Hillary Clinton, the Democratic frontrunner for US president, revealed that she and her husband earned more than $140m over the past eight years, as her campaign released a vast treasure trove of documents aimed at rebutting suggestions she has not been fully transparent about her finances.
Both Mrs Clinton and her husband, former president Bill Clinton, carved out lucrative careers after he left the White House in 2001, mostly though book deals, paid speeches and a variety of other business ventures.
After serving as a senator and secretary of state under President Barack Obama, Mrs Clinton commanded a speaking fee as high as $400,000, the documents show.
Mr Clinton’s fee ranged as high as $750,000 per speech, and he also earned millions annually in recent years from his role at for-profit college system Laureate Education and education company GEMS.
The detailed breakdown of the couple’s wealth — they earned more than $28m in 2014 alone — is likely to be used by Mrs Clinton’s rivals in both her own party and among a crowded field of Republican challengers. Though it is also possible the presence of other wealthy candidates in the race, such as billionaire Donald Trump and former Florida governor Jeb Bush, whose own tax returns showed he made more than $7m in 2013, will neutralise that line of attack.
She has been criticised for saying last year that she and her husband were “dead broke” after his presidency, and her campaign was keen to stress that the couple has paid nearly $58m in state and federal taxes between 2007 and 2014.
“We’ve come a long way from my days going door-to-door for the Children’s Defense Fund and earning $16,450 as a young law professor in Arkansas — and we owe it to the opportunities America provides,” she said.
Her campaign’s release on Friday of eight years of tax returns and the couple’s 2013 speaking fees came on the same day that the state department released thousands more pages of Mrs Clinton’s emails, amid an ongoing controversy over her use of a private server and email account during her tenure as secretary of state.
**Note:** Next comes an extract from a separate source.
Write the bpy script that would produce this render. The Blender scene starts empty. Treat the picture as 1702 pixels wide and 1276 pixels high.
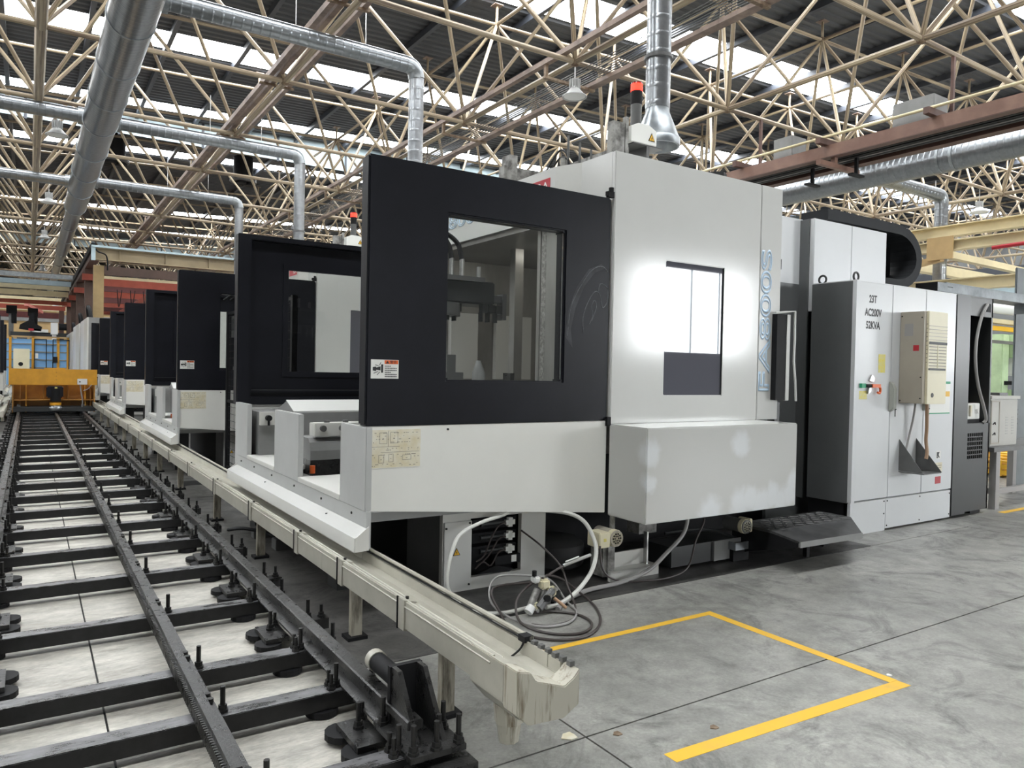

Mrs Clinton also released a statement from her personal physician declaring that “she is in excellent physical condition and fit to serve as president of the United States”. A 2012 health scare, when she was treated for a bloodclot between her brain and her skull following a concussion, has been resolved, the statement said.
While still the clear frontrunner for her party’s nomination, Mrs Clinton has struggled to build momentum behind her campaign amid the email controversy and a series of articles questioning the propriety of donations to the Clinton’s charitable foundation while she served as secretary of state.
Polls have consistently showed that voters question her trustworthiness, and that her favourability rating has dipped significantly nationally as well as in some states that will be key to her campaign.
Her team sought to get back on the front foot with Friday’s document dump, casting her as a champion of tax reform who will close down loopholes that are exploited by the wealthy.
Mrs Clinton said she and her husband paid a combined federal, state, and local effective tax rate of 45.8 per cent in 2014, and contributed just over 10 per cent of their income to charity. She has now released 38 years of tax returns in total, dating back to 1977.
“I want more Americans to have the chance to work hard and get ahead, just like we did. And reforming the tax code can help,” she said in a statement.
But the disclosure that Mrs Clinton and her husband were earning as much as $650,000 in speaking fees from companies such as Goldman Sachs as recently as 2013 may rattle sections of the Democratic base, particularly a progressive wing that has rallied behind the candidacy of self-proclaimed socialist Bernie Sanders in recent months.
Mitt Romney, the Republican presidential nominee in 2012, was effectively typecast by Mr Obama as an out-of-touch private equity mogul, a characterisation the Clinton campaign is eager to avoid in what is shaping up as a tougher battle for the nomination than many expected.